尊厳と誇り

蒲公英や仮設暮らしを強いられて

三回目の3・11忌である。

もう4年たったのだから国家予算に頼らず自助努力で復興を成し遂げよと言う閣僚も出るに及んでは、リーダーの「被災地に寄り添う」とのメッセージもどこかむなしくうつろに響く。
遅々として進まない被災地の復興。現地の人の尊厳と誇りを第一に優しく包み込む施策はこの先も欠かせない。

放逐されたものたち

啓蟄や六畳の間の盆鉢に

先月から虫が活動を始めている。

室内に入れた鉢に冬眠していたのが、天気がよくて室温が高くなるとボツボツ出てくるのである。目覚めたとき、あるいは寝ようと思ったときに壁やベッドに這いつくばっているのが目立つようになる。
とくに厄介なのがあのカメムシで、箒で掃いたりしては退散いただく日が続く。

この3月を待たず外に放り出された虫たちのその後は杳としてしれないが。

部屋咲き

君子蘭房の先より緋を灯し

冬の間部屋に取り込んである君子蘭の花芽がいよいよ伸びてきた。

早いものはふっくらした房の先端から色づいてきている。まもなく花弁が開いて炎のような花が咲いてくれそうだ。例年なら部屋に取り込むのを遅くしているのでこの時期はまだ蕾すら見せないのだが、今年は部屋で暖かくしていた時間が長かったせいだろう、世間並みの時期に咲きそうだ。

20年ぶり

侮りて思いの外に春の風邪

3日ほど前から喉が痛かった。

家人は花粉ではないかと言うが、この痛みはやはり風邪によるものだとは思っていた。のど飴などでだましだまし過ごそうとしたのだが、徐々にひどくなってきて嚥下するのも辛くなってきたのが昨日。今日は吟行の日なので昨夜はマスクをしたまま早めに寝たのだが、起きてみるとどうもふらふらして声を発するのも辛いとなってはもう欠席するしかない。

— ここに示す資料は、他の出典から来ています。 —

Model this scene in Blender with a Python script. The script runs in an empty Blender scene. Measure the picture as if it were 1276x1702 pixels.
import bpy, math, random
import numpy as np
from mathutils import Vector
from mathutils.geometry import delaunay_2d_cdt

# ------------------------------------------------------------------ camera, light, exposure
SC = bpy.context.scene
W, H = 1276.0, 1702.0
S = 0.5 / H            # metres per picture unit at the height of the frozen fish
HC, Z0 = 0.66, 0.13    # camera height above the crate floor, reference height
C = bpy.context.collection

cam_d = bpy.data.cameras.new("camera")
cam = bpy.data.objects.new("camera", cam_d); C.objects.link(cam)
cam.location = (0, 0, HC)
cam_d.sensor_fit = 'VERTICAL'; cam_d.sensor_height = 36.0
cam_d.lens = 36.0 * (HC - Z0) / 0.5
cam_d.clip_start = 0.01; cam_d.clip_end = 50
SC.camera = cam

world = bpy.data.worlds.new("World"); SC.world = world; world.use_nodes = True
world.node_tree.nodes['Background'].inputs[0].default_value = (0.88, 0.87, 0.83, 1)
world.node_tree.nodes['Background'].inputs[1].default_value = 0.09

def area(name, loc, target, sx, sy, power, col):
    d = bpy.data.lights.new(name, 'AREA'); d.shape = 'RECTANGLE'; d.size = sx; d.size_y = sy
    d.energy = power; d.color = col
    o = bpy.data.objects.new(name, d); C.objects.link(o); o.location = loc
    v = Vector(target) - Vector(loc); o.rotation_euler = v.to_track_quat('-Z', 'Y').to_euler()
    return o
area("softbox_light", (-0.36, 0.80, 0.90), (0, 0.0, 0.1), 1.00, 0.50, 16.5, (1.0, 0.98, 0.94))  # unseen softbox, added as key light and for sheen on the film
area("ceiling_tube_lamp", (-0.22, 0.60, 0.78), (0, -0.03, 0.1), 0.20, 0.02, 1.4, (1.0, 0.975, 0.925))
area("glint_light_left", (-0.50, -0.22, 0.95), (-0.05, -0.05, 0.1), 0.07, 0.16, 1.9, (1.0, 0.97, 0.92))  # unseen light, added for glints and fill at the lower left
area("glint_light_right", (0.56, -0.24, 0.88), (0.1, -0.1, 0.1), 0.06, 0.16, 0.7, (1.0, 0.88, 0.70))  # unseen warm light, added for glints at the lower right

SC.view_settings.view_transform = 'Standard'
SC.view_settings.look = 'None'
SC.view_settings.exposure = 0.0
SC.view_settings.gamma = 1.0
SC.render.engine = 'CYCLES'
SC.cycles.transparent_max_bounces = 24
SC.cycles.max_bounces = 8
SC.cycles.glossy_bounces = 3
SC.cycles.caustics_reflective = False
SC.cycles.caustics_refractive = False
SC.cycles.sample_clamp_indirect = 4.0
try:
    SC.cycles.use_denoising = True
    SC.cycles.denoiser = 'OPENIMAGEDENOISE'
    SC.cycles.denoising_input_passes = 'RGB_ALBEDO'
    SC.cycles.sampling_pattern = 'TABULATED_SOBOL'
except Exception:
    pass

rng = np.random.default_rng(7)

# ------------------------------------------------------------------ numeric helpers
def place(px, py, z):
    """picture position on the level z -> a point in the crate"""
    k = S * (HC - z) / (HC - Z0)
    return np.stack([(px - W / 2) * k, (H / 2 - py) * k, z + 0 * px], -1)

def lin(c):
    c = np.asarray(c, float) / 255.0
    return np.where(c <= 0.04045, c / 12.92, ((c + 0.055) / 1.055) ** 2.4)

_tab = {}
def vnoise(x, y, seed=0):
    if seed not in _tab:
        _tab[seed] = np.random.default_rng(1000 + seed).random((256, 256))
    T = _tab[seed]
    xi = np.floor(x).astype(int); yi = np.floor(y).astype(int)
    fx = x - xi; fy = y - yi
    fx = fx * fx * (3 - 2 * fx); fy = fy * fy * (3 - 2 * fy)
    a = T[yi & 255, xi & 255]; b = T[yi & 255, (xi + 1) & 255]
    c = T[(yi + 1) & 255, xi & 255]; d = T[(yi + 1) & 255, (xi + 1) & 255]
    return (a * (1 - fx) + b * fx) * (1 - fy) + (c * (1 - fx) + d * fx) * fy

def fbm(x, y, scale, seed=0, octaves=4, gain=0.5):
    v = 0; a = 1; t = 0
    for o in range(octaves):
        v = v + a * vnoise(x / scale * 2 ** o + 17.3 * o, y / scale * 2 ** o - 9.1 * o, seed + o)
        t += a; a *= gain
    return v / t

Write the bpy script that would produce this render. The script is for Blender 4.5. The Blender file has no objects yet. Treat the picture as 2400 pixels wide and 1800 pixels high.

風邪でまる一日寝込むというのは実に20年ぶり。さては油断があったか。
夕方までたっぷりベッドで時間をすごし、夕食はおかゆ。食欲はあるので明日はもう大丈夫だとは思うが。

五感の春

花の寺木々の芽ぐみの辺り満つ
花の寺名を負ふ木々の芽ぐみけり

奈良は一斉に木々が芽ぐみ始めた。

今日の雨は言ってみれば「木の芽雨」。芽ぐみをさらに促す雨である。
梅も後期に入って満開状態。梅は咲き始めをもって良しとされるが、満開時のむせるような香りもまた梅の楽しみ。
目から鼻から耳から,五感を使って春を楽しもうではないか。

机上

春塵の小口になじむ初版かな
春塵や書架の小口のことごとく

日中窓を開けるようになった。

机の上に積んだままの文庫本やら新書本など、久しぶりに開こうものなら何やら埃っぽい。アマゾンで買った谷崎の「吉野葛」など中古本だったせいか小口の色も煤茶け、活字の小さい初版ものだったりする。こうなると弱った老眼には手に負えなくてまた元に戻したらそのままさらに埃をかぶることになる。

膚で感じる

靴裏の凹凸たのし青き踏む

もう下萌えのシーズンは過ぎて青草の春である。

舗装された道路はどうしても固くて弱った足腰には響くものだが、土の上をあるくと足裏にも優しく感じる。
これは山でも感じるもので、木の根などが顕わになった山道などを歩くのは適当な刺激があって体も喜んでいる気がする。
今は河川敷を好んで歩いたり、堤防でも舗装部分ではなく土の部分を選んで歩くようにしている。この時期になると草の丈も伸びて足裏にはさらに優しくなり、草の株を踏んではその凹凸感も楽しみながら距離を延ばしている。